[start]

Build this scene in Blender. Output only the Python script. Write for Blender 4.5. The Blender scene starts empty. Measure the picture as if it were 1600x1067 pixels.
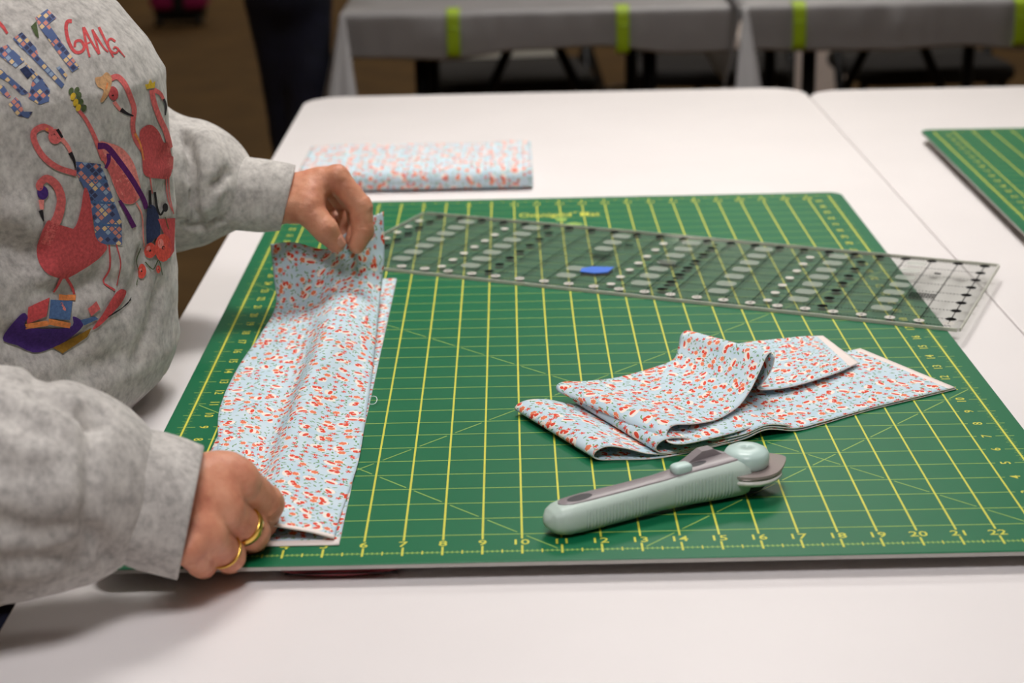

[end]
[start]

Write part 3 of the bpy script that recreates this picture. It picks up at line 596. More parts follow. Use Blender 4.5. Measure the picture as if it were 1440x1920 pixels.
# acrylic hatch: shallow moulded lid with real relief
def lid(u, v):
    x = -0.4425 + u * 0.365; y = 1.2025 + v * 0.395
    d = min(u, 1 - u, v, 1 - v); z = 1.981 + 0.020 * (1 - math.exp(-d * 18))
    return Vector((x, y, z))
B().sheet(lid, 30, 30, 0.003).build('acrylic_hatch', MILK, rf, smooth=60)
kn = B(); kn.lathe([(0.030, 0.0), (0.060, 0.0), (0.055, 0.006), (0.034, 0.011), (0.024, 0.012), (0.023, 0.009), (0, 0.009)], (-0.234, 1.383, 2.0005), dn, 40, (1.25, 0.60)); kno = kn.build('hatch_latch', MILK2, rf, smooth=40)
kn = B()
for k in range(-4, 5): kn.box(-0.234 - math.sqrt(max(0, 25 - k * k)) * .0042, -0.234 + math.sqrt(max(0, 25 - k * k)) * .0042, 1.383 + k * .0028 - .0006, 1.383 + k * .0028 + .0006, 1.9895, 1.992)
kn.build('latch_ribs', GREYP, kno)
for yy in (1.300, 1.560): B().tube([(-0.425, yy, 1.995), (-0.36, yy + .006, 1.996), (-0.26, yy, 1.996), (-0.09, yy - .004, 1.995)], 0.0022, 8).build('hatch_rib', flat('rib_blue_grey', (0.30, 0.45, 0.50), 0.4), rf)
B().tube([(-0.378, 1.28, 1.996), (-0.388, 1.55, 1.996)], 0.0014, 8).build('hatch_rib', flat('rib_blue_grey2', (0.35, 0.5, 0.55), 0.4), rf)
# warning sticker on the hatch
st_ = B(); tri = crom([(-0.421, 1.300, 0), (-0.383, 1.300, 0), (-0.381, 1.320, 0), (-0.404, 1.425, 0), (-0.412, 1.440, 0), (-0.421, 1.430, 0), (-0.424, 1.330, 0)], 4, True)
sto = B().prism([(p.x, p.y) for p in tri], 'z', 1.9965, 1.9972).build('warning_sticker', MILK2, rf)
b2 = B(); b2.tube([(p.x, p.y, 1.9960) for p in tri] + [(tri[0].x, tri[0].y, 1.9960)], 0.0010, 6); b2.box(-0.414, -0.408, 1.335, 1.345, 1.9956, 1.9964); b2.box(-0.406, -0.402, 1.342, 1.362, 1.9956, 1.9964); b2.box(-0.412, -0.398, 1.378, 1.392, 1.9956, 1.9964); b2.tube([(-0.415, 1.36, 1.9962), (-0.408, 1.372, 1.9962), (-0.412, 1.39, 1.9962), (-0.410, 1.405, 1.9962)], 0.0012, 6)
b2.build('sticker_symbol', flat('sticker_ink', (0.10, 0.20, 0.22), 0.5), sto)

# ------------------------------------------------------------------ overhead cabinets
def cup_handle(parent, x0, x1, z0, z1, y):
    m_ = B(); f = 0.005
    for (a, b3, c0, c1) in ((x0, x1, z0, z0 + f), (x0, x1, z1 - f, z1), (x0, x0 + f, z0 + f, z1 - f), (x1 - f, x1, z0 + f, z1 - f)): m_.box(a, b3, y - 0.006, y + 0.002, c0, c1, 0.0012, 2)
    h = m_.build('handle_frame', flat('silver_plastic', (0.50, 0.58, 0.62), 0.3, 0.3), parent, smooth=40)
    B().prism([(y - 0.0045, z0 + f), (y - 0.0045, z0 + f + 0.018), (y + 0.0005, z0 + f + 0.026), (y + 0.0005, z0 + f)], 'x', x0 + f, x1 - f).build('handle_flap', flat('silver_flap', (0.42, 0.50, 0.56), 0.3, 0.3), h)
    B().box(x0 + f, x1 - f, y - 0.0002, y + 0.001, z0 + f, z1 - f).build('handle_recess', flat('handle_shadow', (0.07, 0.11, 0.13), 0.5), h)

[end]
[start]

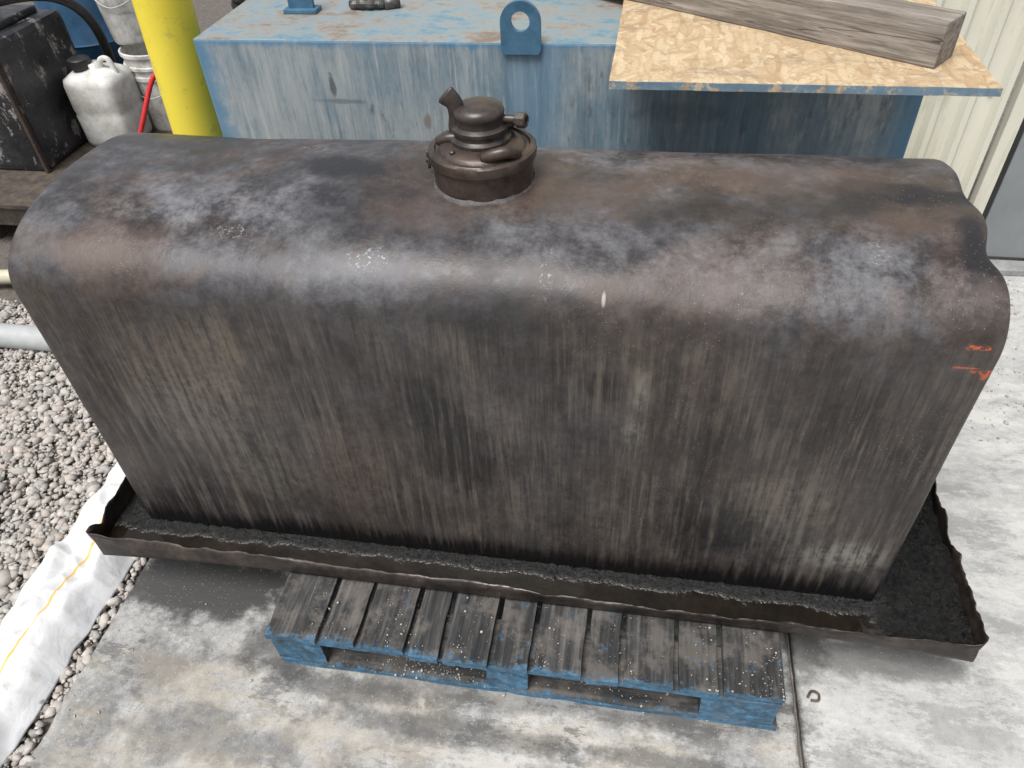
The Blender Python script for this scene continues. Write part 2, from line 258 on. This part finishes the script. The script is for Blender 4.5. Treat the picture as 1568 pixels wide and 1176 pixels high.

[end]

Where a line in the entries holds "pixels", copy that line.

### Solution to the problem
Build this scene in Blender. Output only the Python script. Write for Blender 4.5. The Blender scene starts empty. Measure the picture as if it were 1600x1067 pixels.
Write part 3 of the bpy script that recreates this picture. It picks up at line 596. More parts follow. Use Blender 4.5. Measure the picture as if it were 1440x1920 pixels.
The Blender Python script for this scene continues. Write part 2, from line 258 on. This part finishes the script. The script is for Blender 4.5. Treat the picture as 1568 pixels wide and 1176 pixels high.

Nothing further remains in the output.